Causó admiración la grandiosa irrupción en el ruedo del segundo de la tarde, un burraco claro, capirote y botinero que evocaba el lejano ascendente Veragua que posee la vacada titular. Lástima que esas pinceladas de extinguidos y gloriosos encastes se reduzcan hoy al color de las capas y no a la fuerza y a la raza que los caracterizaron e hicieron célebres. En efecto, el bello animal tomó distraído del capote de El Juli, salió suelto del caballo y lució un lamentable trote cochinero en banderillas. En el último tercio se mostró incapaz de soportar la continuidad de tres pases, pese a que fueran esbozados con la extrema suavidad y mimo con que procedió el madrileño.
Un atisbo de luz, un paréntesis a la nada pareció abrirse en lo anodino de la tarde cuando el quinto de la suelta permitió que El Juli trazara algunas verónicas con cierta enjundia y ofreciera, al menos, una discreta pelea en varas. Dibujó el diestro dos tandas de derechazos con ligazón y temple, en las que el toro repitió las embestidas con algo de codicia. Pero, a veces, se revolvía con presteza o se refranaba de súbito.

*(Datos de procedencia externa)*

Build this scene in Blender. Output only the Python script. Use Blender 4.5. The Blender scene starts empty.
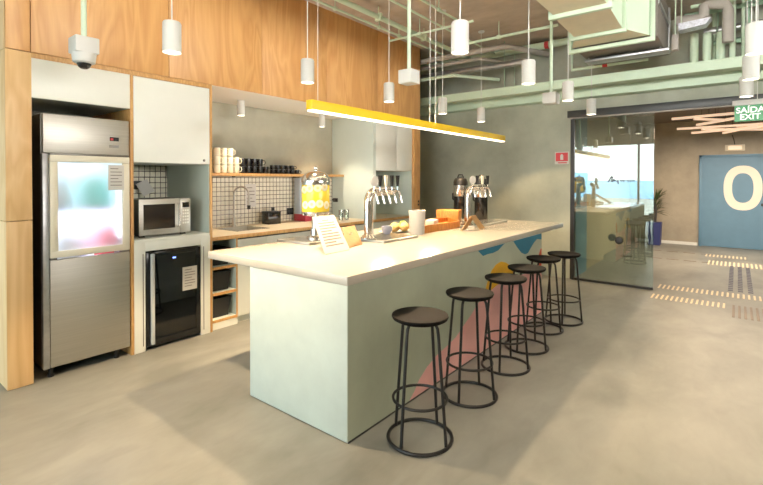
import bpy, bmesh, math, random
from mathutils import Vector, Matrix
R_ = random.Random(7)
scn = bpy.context.scene
COL = scn.collection

# ------------------------------------------------------------------ camera
H = 1.55
YAW, PITCH, ROLL, FPX, CY = 0.669365, -0.010991, 0.0010196, 449.2085, 184.2674
Fv = Vector((-math.sin(YAW) * math.cos(PITCH), math.cos(YAW) * math.cos(PITCH), math.sin(PITCH)))
Rv = Vector((math.cos(YAW), math.sin(YAW), 0))
Uv = Rv.cross(Fv)
R2 = Rv * math.cos(ROLL) + Uv * math.sin(ROLL)
U2 = -Rv * math.sin(ROLL) + Uv * math.cos(ROLL)
cam = bpy.data.cameras.new('camera')
camo = bpy.data.objects.new('camera', cam)
COL.objects.link(camo)
camo.matrix_world = Matrix(((R2.x, U2.x, -Fv.x, 0), (R2.y, U2.y, -Fv.y, 0), (R2.z, U2.z, -Fv.z, H), (0, 0, 0, 1)))
cam.sensor_width = 36
cam.lens = FPX / 763 * 36
cam.shift_y = (CY - 242.5) / 763
cam.clip_start = .05
scn.camera = camo


def at(u, v, **k):
    """world point where the line of sight through a measured photo point meets a known plane of the room"""
    d = Fv + R2 * ((u - 381.5) / FPX) - U2 * ((v - CY) / FPX)
    (a, val), = k.items()
    i = 'xyz'.index(a)
    t = (val - (0, 0, H)[i]) / d[i]
    return Vector((0, 0, H)) + d * t


# ------------------------------------------------------------------ materials
def lin(c):
    return tuple(((x / 255) / 12.92 if x / 255 <= .04045 else ((x / 255 + .055) / 1.055) ** 2.4) for x in c) + (1,)


def mat(name, c, rough=.5, metal=0, var=0, scale=4, bump=0, c2=None, emit=None, estr=0, coat=0, spec=.5, stretch=(1, 1, 1), detail=4):
    m = bpy.data.materials.new(name)
    m.use_nodes = True
    nt = m.node_tree
    b = nt.nodes['Principled BSDF']
    b.inputs['Roughness'].default_value = rough
    b.inputs['Metallic'].default_value = metal
    b.inputs['Specular IOR Level'].default_value = spec
    b.inputs['Coat Weight'].default_value = coat
    b.inputs['Base Color'].default_value = lin(c)
    if emit:
        b.inputs['Emission Color'].default_value = lin(emit)
        b.inputs['Emission Strength'].default_value = estr
    if var or c2 or bump:
        tc = nt.nodes.new('ShaderNodeTexCoord')
        mp = nt.nodes.new('ShaderNodeMapping')
        mp.inputs['Scale'].default_value = stretch
        nz = nt.nodes.new('ShaderNodeTexNoise')
        nz.inputs['Scale'].default_value = scale
        nz.inputs['Detail'].default_value = detail
        nz.inputs['Roughness'].default_value = .6
        nt.links.new(tc.outputs['Object'], mp.inputs[0])
        nt.links.new(mp.outputs[0], nz.inputs['Vector'])
        rp = nt.nodes.new('ShaderNodeValToRGB')
        rp.color_ramp.elements[0].position = .32
        rp.color_ramp.elements[1].position = .68
        lo = c2 if c2 else tuple(max(0, x * (1 - var)) for x in c)
        hi = c if c2 else tuple(min(255, x * (1 + var * .6)) for x in c)
        rp.color_ramp.elements[0].color = lin(lo)
        rp.color_ramp.elements[1].color = lin(hi)
        nt.links.new(nz.outputs['Fac'], rp.inputs[0])
        nt.links.new(rp.outputs[0], b.inputs['Base Color'])
        if bump:
            bp = nt.nodes.new('ShaderNodeBump')
            bp.inputs['Strength'].default_value = bump
            bp.inputs['Distance'].default_value = .01
            nt.links.new(nz.outputs['Fac'], bp.inputs['Height'])
            nt.links.new(bp.outputs[0], b.inputs['Normal'])
    return m


def wood_mat(name, base, dark, scale=1.0, rough=.45):
    m = bpy.data.materials.new(name)
    m.use_nodes = True
    nt = m.node_tree
    b = nt.nodes['Principled BSDF']
    b.inputs['Roughness'].default_value = rough
    tc = nt.nodes.new('ShaderNodeTexCoord')
    mp = nt.nodes.new('ShaderNodeMapping')
    mp.inputs['Scale'].default_value = (1.6 * scale, 1.6 * scale, .28 * scale)
    nt.links.new(tc.outputs['Object'], mp.inputs[0])
    n1 = nt.nodes.new('ShaderNodeTexNoise')
    n1.inputs['Scale'].default_value = 1.8
    n1.inputs['Detail'].default_value = 3
    n1.inputs['Distortion'].default_value = .7
    nt.links.new(mp.outputs[0], n1.inputs['Vector'])
    mul = nt.nodes.new('ShaderNodeMath')
    mul.operation = 'MULTIPLY'
    mul.inputs[1].default_value = 16
    nt.links.new(n1.outputs['Fac'], mul.inputs[0])
    pp = nt.nodes.new('ShaderNodeMath')
    pp.operation = 'PINGPONG'
    pp.inputs[1].default_value = 1
    nt.links.new(mul.outputs[0], pp.inputs[0])
    mp2 = nt.nodes.new('ShaderNodeMapping')
    mp2.inputs['Scale'].default_value = (60, 60, 2.5)
    nt.links.new(tc.outputs['Object'], mp2.inputs[0])
    n2 = nt.nodes.new('ShaderNodeTexNoise')
    n2.inputs['Scale'].default_value = 1
    n2.inputs['Detail'].default_value = 3
    nt.links.new(mp2.outputs[0], n2.inputs['Vector'])
    mx = nt.nodes.new('ShaderNodeMath')
    mx.operation = 'MULTIPLY_ADD'
    mx.inputs[1].default_value = .55
    nt.links.new(pp.outputs[0], mx.inputs[0])
    ml = nt.nodes.new('ShaderNodeMath')
    ml.operation = 'MULTIPLY'
    ml.inputs[1].default_value = .5
    nt.links.new(n2.outputs['Fac'], ml.inputs[0])
    nt.links.new(ml.outputs[0], mx.inputs[2])
    rp = nt.nodes.new('ShaderNodeValToRGB')
    rp.color_ramp.elements[0].color = lin(dark)
    rp.color_ramp.elements[1].color = lin(base)
    rp.color_ramp.elements[0].position = .1
    rp.color_ramp.elements[1].position = .8
    nt.links.new(mx.outputs[0], rp.inputs[0])
    nt.links.new(rp.outputs[0], b.inputs['Base Color'])
    return m


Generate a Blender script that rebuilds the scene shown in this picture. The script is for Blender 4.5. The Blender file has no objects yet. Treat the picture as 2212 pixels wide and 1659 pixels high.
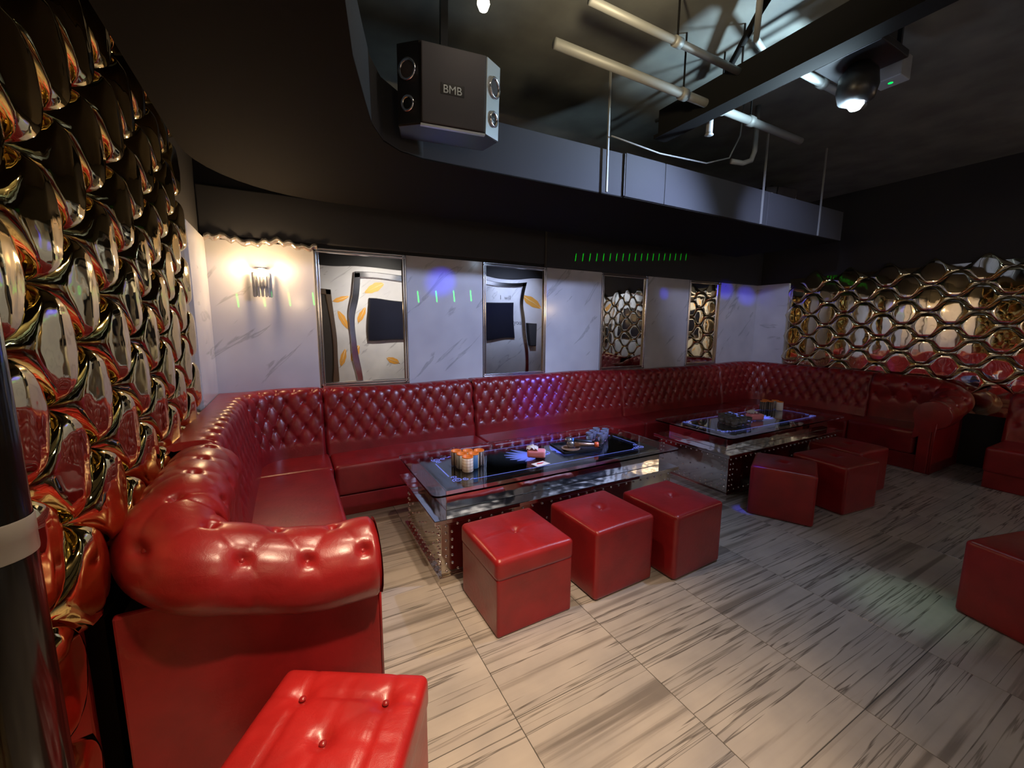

Inconvenientes que impidieron que El Juli encontrara la distancia y el punto adecuados para que la faena tomara la altura deseada y que, esta vez sí, el enemigo propiciaba.
Paréntesis a la nada que también se vivió en ciertos pasajes de la labor de Talavante frente al tercero. Un quite por gaoneras y cortas series de redondos y naturales que brillaron por su empaque y calidad, antes de que el burel se rajase y se instalara definitivamente en el cobijo de su querencia. Terrenos que el extremeño aprovechó para encedenar algunos pases muy cerca de los pitones que resultaron muy del agrado de la concurrencia. El sexto, sin un ápice de casta, abanto y siempre con la cara alta, su desesperante sosería constituyó compendio y rúbrica de una corrida para olvidar. Con mucha nobleza y ninguna casta, una corrida incruenta.